I loved this place because of its emphasis on local arts. Through their books, they are keeping the Mayan language and narrative alive, which is a rare trend. It is literally a grassroots movement, because, well, they use grass to make the books.
















5) Oaxaca, Mexico:

This was one of my final stops in Mexico, along with the capital and a few others. Notably, Oaxaca is considered the gastronomic capital of Mexico, and though there's good food throughout the country, Oaxaca wins with its eccentricities. First of all, there's the chocolate. Chocolate is a large bean, and they grind it into a sludge with cinnamon, almonds, and sugar. I had my first 100% cacao and it is an acquired taste. Chocolate comes in all forms, in bars, nuggets, hot cocoa, chocolate milk, mole sauce (chocolate sauce + 30 some spices... also an acquired taste). In the market, big chunks of chocolate pile up like unrefined coal.
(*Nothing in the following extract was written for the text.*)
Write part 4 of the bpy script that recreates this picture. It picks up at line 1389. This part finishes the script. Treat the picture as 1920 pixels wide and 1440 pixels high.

Then there are the grasshoppers. Hardly ten minutes goes by without someone trying to sell grasshoppers cooked in chile and lime. Worth a try!

Wednesday, June 4, 2008

concerning the morning sky











Shapes push into the horizon, forms separating themselves from the charcoal dusk. The mornings are the nicest time of the day here. The end of the year has come, and I notice a full-circle effect a bit more every day: the rainy season is here again, turning the streets into tacky mud each night, and they will dry up again the following day. It reminds me of when i came in august, when the rain flooded the streets and knocked the electricty out.
New teachers are coming, old teachers are going. I am going. I am going. I am going.
There is a sweetness hanging over our conversations: We made it!
And there is anxiety: How do we leave just as life begins to settle? And what will come next?
How did another year just happen? Surely it should've been longer; I should've given up at some point.
Summer leads into a new summer, a full circle. It's time for something new.
And yet there's something incredibly unsatisfying about the 'full circle', about life arcing from point a to point a. there is so much gained and too much lost, and I'm not sure where the starting point is anymore. A better metaphor would be falling leaves: they don't go in circles; they dive back and forth like wide, invisible, cursive L's.

I've been waiting for the 3 big mango trees in my yard to announce the end of the year with armloads of fruit. I've had my eyes on the trees for a while now, at least since Christmas, waiting for something to happen. But the branches are still empty and disappointed like the cub scout that never earns any gold arrowhead patches. The neighbors have mangos in their yards, so it doesn't make sense that on the other side of the brick wall, I have none. Where's the completion in the turn of summer? -and similarly- Where's the fruit to show for the time I've been here at school? I've dreamt so long about finishing this school year with a great finale, like a brilliant sun-rise (you know, the kind that Sigur Rós is always mewing about). Instead, the end of school comes like any other day: exceedingly normal. In fact, I have plenty of boring grading to fill up my last week.

It's like waiting for the sunrise; you don't necessarily see it happen, because houses or hills block the east, but gradually you see it everywhere. The sky turns from ash to blue, undramatically, but it's nice to be feel it happen.


It's unrealistic (and generally unsatisfying) to have high-resolution endings. Things just end, heavy and unresolved. Maybe it's our task to create the meaning, to piece together disparaging and contradictory aspects of our life. Our experiences are like white dots on black paper, and like constellations, we have to decide where and how to draw the lines.

The act of waiting defines us more profoundly than the object of our waiting. It has been more meaningful to me to wait for mangos that never come, or to wait for an ending without trumpets and fireworks... and still more meaningful are the people that i have experienced this year with, other teachers and friends: waiting, keeping our eyes up and interested, concerned with the morning sky.